Question

The Shrodinger wave equation for hydrogen atom is
\[\huge{\psi_{2s}=\frac{1}{4(2 \pi )^\frac{1}{2}}(\frac{1}{a_0})^\frac{3}{2}(2-\frac{r_0}{a_0})e^{-r/2a_0}}\]where \[a_0=\text{Bohr's radius}.\]Let the radial node in 2s be at \[\LARGE{r_0}.\]Then find \[\LARGE{r_0}\] in terms of \[\LARGE {a_0}.\]

Answer 1

Its solution is as follows but couldn't understood it.
This solution is given in my book.

Solution: -
At radial node; \[\psi^2 \space \space \text{must vanish.}\]Therefore; \[\LARGE{\psi_{2s}^2=0=[\frac{1}{4\sqrt{2 \pi}}]^2[2-\frac{r_0}{a_0}]^2e^{-\frac{r}{a_0}}.}\]\[\implies 2-\frac{r_0}{a_0}=0.\]\[\implies r_0=2a_0.\]So please help me understanding this:)

Answer 2

The only thing I can imagine that might be causing you trouble is figuring out why you don't have to worry about the e^(-r/ao) bit.

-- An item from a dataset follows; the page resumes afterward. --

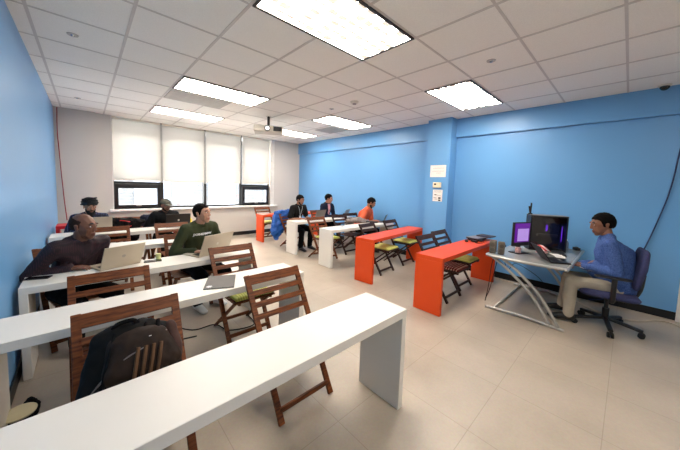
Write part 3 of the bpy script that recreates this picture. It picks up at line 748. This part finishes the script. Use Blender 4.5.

The reason is that you have three factors on the right hand side, each multiplying each other. If any ONE of them equals zero, then the entire RHS equals zero.

Now take the three factors one at a time. The first is a numerical constant, and can never be zero. The third, the exponential, is also never zero. (Get your calculator to plot e^(-x) to see this for yourself.) That leaves only the second factor: if and only if it's zero will the RHS be zero. So that brings you to the second equation in your solution, where you set the second factor equal to zero and solve for what value of r0 makes the equation true.

Answer 3

But wt about
\[\LARGE{\color{blue}{\frac{1}{a_0}.}}\] ???????????????????????????

Answer 4

@Carl_Pham

Answer 5

Why in the solution \[1 \over a_0\] is considered?????????????

Answer 6

ao is given, and you have to solve for ro.

Plug in ro = 1/ao in your equation, and you will see that psi² is not zero.

Besides, ro must be a distance, whereas 1/ao is not.

Answer 7

oh ok
thanx:)